Leonardtown, MD – Moody’s Investors Service has assigned an Aa2 rating to St. Mary’s County’s $25 million Consolidated Public Improvement Bonds, Series 2016. The announcement comes on the day when commissioners voted to approve the sale of the bonds. In its report Moody’s also affirmed the Aa2 rating on the county’s $32.6 million of general obligation (GO) debt outstanding.
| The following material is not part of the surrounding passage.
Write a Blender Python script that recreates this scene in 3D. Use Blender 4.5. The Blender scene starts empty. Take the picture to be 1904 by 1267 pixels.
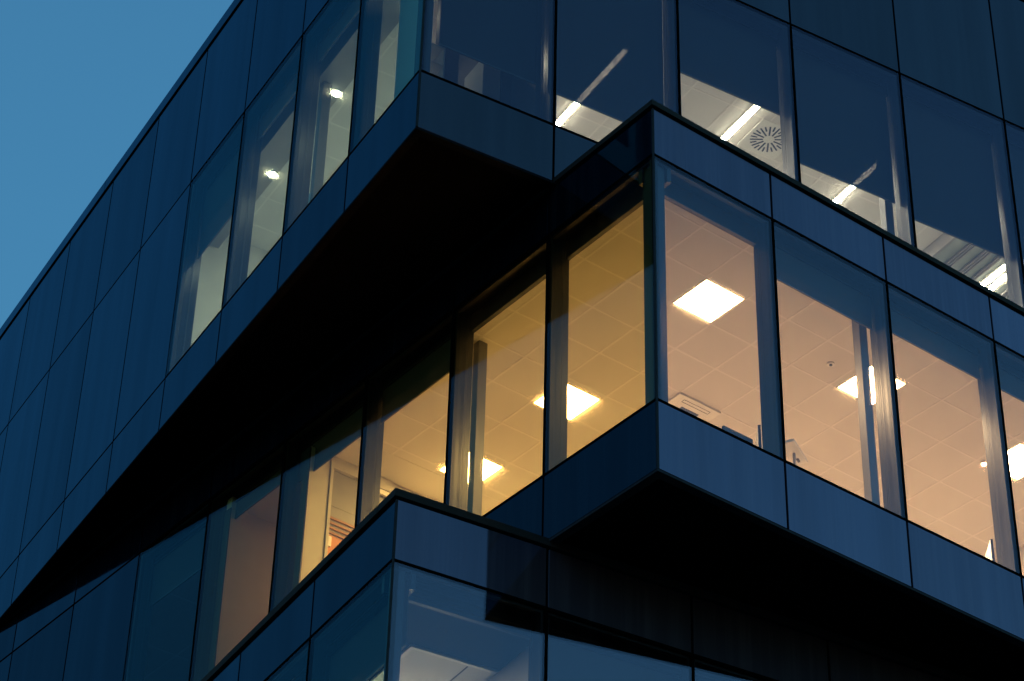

The firm revised the county’s outlook to positive.
The agency’s attributes the rating to “the county’s sizeable and stable tax base,” anchored by NAS Patuxent River, above average resident wealth levels, health reserves, liquidity supported by formal fiscal policies, and low debt and pension burdens.
“I’m very excited that we’ve received a second positive rating in as many weeks,” said Jeannett Cudmore, Chief Financial Officer. “This is an indication that our conservative fiscal policies continue to serve us well as we continue down a somewhat uncertain fiscal path.” One week ago Fitch affirmed the county’s AA+ rating on the same debt.
Moody’s decision to revise its rating outlook reflects the county’s stable technology-based local economy which will “likely continue to experience growth given further development within the technology sector as well as other industries.” The firm also pointed to the county’s plan to rebuild reserves given a change from cash-funding pay-go capital projects to issuing debt.
The agency says the county’s rating could receive an upgrade if reserves increased as a result of the reduction of pay-go capital projects and continued growth in the tax base.
“This ratings report comes as very good news as we prepare to place $25 million in bonds on the market,” said Commissioner President Randy Guy. “We were very encouraged during our meeting with Moody’s in early June and believe our fiscal policies will continue to reap rewards for the citizens of St. Mary’s County.”